Records:
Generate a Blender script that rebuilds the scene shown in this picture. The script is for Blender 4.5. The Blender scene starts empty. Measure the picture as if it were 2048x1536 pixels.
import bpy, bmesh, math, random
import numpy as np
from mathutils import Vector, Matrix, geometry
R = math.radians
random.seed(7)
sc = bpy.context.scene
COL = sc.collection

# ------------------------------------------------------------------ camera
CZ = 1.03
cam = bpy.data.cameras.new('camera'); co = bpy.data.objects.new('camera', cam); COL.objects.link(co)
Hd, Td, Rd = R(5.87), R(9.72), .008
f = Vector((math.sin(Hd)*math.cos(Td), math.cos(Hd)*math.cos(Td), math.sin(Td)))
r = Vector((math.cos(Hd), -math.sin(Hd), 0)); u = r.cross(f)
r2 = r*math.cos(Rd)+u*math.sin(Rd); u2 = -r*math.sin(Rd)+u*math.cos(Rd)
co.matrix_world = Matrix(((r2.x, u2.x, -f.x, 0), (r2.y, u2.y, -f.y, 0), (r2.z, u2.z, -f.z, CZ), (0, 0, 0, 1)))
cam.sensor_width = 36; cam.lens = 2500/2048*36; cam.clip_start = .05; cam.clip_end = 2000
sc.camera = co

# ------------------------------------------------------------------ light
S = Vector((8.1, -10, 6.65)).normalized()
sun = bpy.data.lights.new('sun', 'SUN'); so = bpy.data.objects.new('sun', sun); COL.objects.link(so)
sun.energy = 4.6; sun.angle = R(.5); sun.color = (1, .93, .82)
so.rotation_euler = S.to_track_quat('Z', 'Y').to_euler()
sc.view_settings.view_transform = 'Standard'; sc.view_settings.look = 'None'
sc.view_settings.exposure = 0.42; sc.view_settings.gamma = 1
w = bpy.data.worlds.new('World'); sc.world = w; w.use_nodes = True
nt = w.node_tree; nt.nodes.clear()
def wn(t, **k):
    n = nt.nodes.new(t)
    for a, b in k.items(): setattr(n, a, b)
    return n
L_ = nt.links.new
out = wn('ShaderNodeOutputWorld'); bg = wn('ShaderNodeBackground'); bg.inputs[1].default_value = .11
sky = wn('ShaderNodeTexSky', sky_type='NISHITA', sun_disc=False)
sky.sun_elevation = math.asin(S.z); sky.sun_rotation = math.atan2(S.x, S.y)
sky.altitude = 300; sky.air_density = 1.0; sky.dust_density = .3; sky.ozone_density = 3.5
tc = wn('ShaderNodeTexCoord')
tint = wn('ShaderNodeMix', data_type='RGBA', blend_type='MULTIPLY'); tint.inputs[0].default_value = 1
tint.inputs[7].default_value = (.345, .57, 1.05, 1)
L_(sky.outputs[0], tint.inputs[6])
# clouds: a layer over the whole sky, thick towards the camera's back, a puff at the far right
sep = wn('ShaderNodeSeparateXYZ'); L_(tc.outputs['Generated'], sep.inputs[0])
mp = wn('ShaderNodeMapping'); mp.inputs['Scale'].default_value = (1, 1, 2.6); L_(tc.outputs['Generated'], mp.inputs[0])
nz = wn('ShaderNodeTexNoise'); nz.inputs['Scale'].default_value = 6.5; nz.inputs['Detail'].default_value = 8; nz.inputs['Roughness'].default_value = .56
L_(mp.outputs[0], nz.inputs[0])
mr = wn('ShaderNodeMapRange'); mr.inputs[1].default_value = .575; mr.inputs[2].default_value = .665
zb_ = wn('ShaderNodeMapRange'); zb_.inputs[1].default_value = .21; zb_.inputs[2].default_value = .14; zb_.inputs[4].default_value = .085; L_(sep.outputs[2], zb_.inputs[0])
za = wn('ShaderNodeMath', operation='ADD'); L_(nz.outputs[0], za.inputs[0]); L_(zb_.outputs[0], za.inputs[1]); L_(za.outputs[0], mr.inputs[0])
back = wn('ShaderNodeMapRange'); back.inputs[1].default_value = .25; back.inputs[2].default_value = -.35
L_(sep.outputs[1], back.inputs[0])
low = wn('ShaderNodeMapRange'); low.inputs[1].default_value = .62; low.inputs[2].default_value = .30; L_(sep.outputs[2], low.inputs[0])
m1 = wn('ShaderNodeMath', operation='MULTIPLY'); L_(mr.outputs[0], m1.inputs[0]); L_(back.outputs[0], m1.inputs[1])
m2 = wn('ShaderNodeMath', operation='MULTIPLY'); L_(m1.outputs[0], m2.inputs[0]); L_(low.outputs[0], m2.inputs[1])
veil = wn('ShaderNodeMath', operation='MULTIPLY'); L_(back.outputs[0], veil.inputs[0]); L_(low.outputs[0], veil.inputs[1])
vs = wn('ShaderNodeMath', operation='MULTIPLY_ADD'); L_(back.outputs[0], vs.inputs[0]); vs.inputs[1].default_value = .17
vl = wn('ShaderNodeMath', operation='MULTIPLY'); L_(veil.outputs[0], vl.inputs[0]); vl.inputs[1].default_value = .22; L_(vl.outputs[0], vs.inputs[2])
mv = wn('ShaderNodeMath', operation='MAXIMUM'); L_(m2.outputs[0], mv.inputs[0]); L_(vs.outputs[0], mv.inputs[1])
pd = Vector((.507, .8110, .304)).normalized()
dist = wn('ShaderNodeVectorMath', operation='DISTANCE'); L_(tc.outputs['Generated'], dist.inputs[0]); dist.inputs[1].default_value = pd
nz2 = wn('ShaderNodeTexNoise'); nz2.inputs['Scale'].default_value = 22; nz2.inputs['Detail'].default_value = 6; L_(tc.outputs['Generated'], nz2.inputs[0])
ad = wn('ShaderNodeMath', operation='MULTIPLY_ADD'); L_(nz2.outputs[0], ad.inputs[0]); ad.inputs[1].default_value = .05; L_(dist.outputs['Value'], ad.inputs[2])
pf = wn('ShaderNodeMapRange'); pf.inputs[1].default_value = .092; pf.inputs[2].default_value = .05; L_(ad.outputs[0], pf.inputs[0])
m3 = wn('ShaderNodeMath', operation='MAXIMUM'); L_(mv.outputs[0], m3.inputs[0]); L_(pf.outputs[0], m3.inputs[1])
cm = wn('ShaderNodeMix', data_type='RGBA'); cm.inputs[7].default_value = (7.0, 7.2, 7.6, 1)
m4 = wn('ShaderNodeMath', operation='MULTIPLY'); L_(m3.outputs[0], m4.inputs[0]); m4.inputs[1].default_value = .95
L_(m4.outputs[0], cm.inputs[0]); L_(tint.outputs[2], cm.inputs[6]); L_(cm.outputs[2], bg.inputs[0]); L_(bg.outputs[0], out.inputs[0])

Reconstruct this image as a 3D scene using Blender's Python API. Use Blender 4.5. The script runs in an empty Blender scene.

__EXERCISE OBJECTIVE__: The records above need to be transcribed in full. Keep every character unchanged.

__SOLVED EXERCISE__:
Generate a Blender script that rebuilds the scene shown in this picture. The script is for Blender 4.5. The Blender scene starts empty. Measure the picture as if it were 2048x1536 pixels.
import bpy, bmesh, math, random
import numpy as np
from mathutils import Vector, Matrix, geometry
R = math.radians
random.seed(7)
sc = bpy.context.scene
COL = sc.collection

# ------------------------------------------------------------------ camera
CZ = 1.03
cam = bpy.data.cameras.new('camera'); co = bpy.data.objects.new('camera', cam); COL.objects.link(co)
Hd, Td, Rd = R(5.87), R(9.72), .008
f = Vector((math.sin(Hd)*math.cos(Td), math.cos(Hd)*math.cos(Td), math.sin(Td)))
r = Vector((math.cos(Hd), -math.sin(Hd), 0)); u = r.cross(f)
r2 = r*math.cos(Rd)+u*math.sin(Rd); u2 = -r*math.sin(Rd)+u*math.cos(Rd)
co.matrix_world = Matrix(((r2.x, u2.x, -f.x, 0), (r2.y, u2.y, -f.y, 0), (r2.z, u2.z, -f.z, CZ), (0, 0, 0, 1)))
cam.sensor_width = 36; cam.lens = 2500/2048*36; cam.clip_start = .05; cam.clip_end = 2000
sc.camera = co

# ------------------------------------------------------------------ light
S = Vector((8.1, -10, 6.65)).normalized()
sun = bpy.data.lights.new('sun', 'SUN'); so = bpy.data.objects.new('sun', sun); COL.objects.link(so)
sun.energy = 4.6; sun.angle = R(.5); sun.color = (1, .93, .82)
so.rotation_euler = S.to_track_quat('Z', 'Y').to_euler()
sc.view_settings.view_transform = 'Standard'; sc.view_settings.look = 'None'
sc.view_settings.exposure = 0.42; sc.view_settings.gamma = 1
w = bpy.data.worlds.new('World'); sc.world = w; w.use_nodes = True
nt = w.node_tree; nt.nodes.clear()
def wn(t, **k):
    n = nt.nodes.new(t)
    for a, b in k.items(): setattr(n, a, b)
    return n
L_ = nt.links.new
out = wn('ShaderNodeOutputWorld'); bg = wn('ShaderNodeBackground'); bg.inputs[1].default_value = .11
sky = wn('ShaderNodeTexSky', sky_type='NISHITA', sun_disc=False)
sky.sun_elevation = math.asin(S.z); sky.sun_rotation = math.atan2(S.x, S.y)
sky.altitude = 300; sky.air_density = 1.0; sky.dust_density = .3; sky.ozone_density = 3.5
tc = wn('ShaderNodeTexCoord')
tint = wn('ShaderNodeMix', data_type='RGBA', blend_type='MULTIPLY'); tint.inputs[0].default_value = 1
tint.inputs[7].default_value = (.345, .57, 1.05, 1)
L_(sky.outputs[0], tint.inputs[6])
# clouds: a layer over the whole sky, thick towards the camera's back, a puff at the far right
sep = wn('ShaderNodeSeparateXYZ'); L_(tc.outputs['Generated'], sep.inputs[0])
mp = wn('ShaderNodeMapping'); mp.inputs['Scale'].default_value = (1, 1, 2.6); L_(tc.outputs['Generated'], mp.inputs[0])
nz = wn('ShaderNodeTexNoise'); nz.inputs['Scale'].default_value = 6.5; nz.inputs['Detail'].default_value = 8; nz.inputs['Roughness'].default_value = .56
L_(mp.outputs[0], nz.inputs[0])
mr = wn('ShaderNodeMapRange'); mr.inputs[1].default_value = .575; mr.inputs[2].default_value = .665
zb_ = wn('ShaderNodeMapRange'); zb_.inputs[1].default_value = .21; zb_.inputs[2].default_value = .14; zb_.inputs[4].default_value = .085; L_(sep.outputs[2], zb_.inputs[0])
za = wn('ShaderNodeMath', operation='ADD'); L_(nz.outputs[0], za.inputs[0]); L_(zb_.outputs[0], za.inputs[1]); L_(za.outputs[0], mr.inputs[0])
back = wn('ShaderNodeMapRange'); back.inputs[1].default_value = .25; back.inputs[2].default_value = -.35
L_(sep.outputs[1], back.inputs[0])
low = wn('ShaderNodeMapRange'); low.inputs[1].default_value = .62; low.inputs[2].default_value = .30; L_(sep.outputs[2], low.inputs[0])
m1 = wn('ShaderNodeMath', operation='MULTIPLY'); L_(mr.outputs[0], m1.inputs[0]); L_(back.outputs[0], m1.inputs[1])
m2 = wn('ShaderNodeMath', operation='MULTIPLY'); L_(m1.outputs[0], m2.inputs[0]); L_(low.outputs[0], m2.inputs[1])
veil = wn('ShaderNodeMath', operation='MULTIPLY'); L_(back.outputs[0], veil.inputs[0]); L_(low.outputs[0], veil.inputs[1])
vs = wn('ShaderNodeMath', operation='MULTIPLY_ADD'); L_(back.outputs[0], vs.inputs[0]); vs.inputs[1].default_value = .17
vl = wn('ShaderNodeMath', operation='MULTIPLY'); L_(veil.outputs[0], vl.inputs[0]); vl.inputs[1].default_value = .22; L_(vl.outputs[0], vs.inputs[2])
mv = wn('ShaderNodeMath', operation='MAXIMUM'); L_(m2.outputs[0], mv.inputs[0]); L_(vs.outputs[0], mv.inputs[1])
pd = Vector((.507, .8110, .304)).normalized()
dist = wn('ShaderNodeVectorMath', operation='DISTANCE'); L_(tc.outputs['Generated'], dist.inputs[0]); dist.inputs[1].default_value = pd
nz2 = wn('ShaderNodeTexNoise'); nz2.inputs['Scale'].default_value = 22; nz2.inputs['Detail'].default_value = 6; L_(tc.outputs['Generated'], nz2.inputs[0])
ad = wn('ShaderNodeMath', operation='MULTIPLY_ADD'); L_(nz2.outputs[0], ad.inputs[0]); ad.inputs[1].default_value = .05; L_(dist.outputs['Value'], ad.inputs[2])
pf = wn('ShaderNodeMapRange'); pf.inputs[1].default_value = .092; pf.inputs[2].default_value = .05; L_(ad.outputs[0], pf.inputs[0])
m3 = wn('ShaderNodeMath', operation='MAXIMUM'); L_(mv.outputs[0], m3.inputs[0]); L_(pf.outputs[0], m3.inputs[1])
cm = wn('ShaderNodeMix', data_type='RGBA'); cm.inputs[7].default_value = (7.0, 7.2, 7.6, 1)
m4 = wn('ShaderNodeMath', operation='MULTIPLY'); L_(m3.outputs[0], m4.inputs[0]); m4.inputs[1].default_value = .95
L_(m4.outputs[0], cm.inputs[0]); L_(tint.outputs[2], cm.inputs[6]); L_(cm.outputs[2], bg.inputs[0]); L_(bg.outputs[0], out.inputs[0])

Reconstruct this image as a 3D scene using Blender's Python API. Use Blender 4.5. The script runs in an empty Blender scene.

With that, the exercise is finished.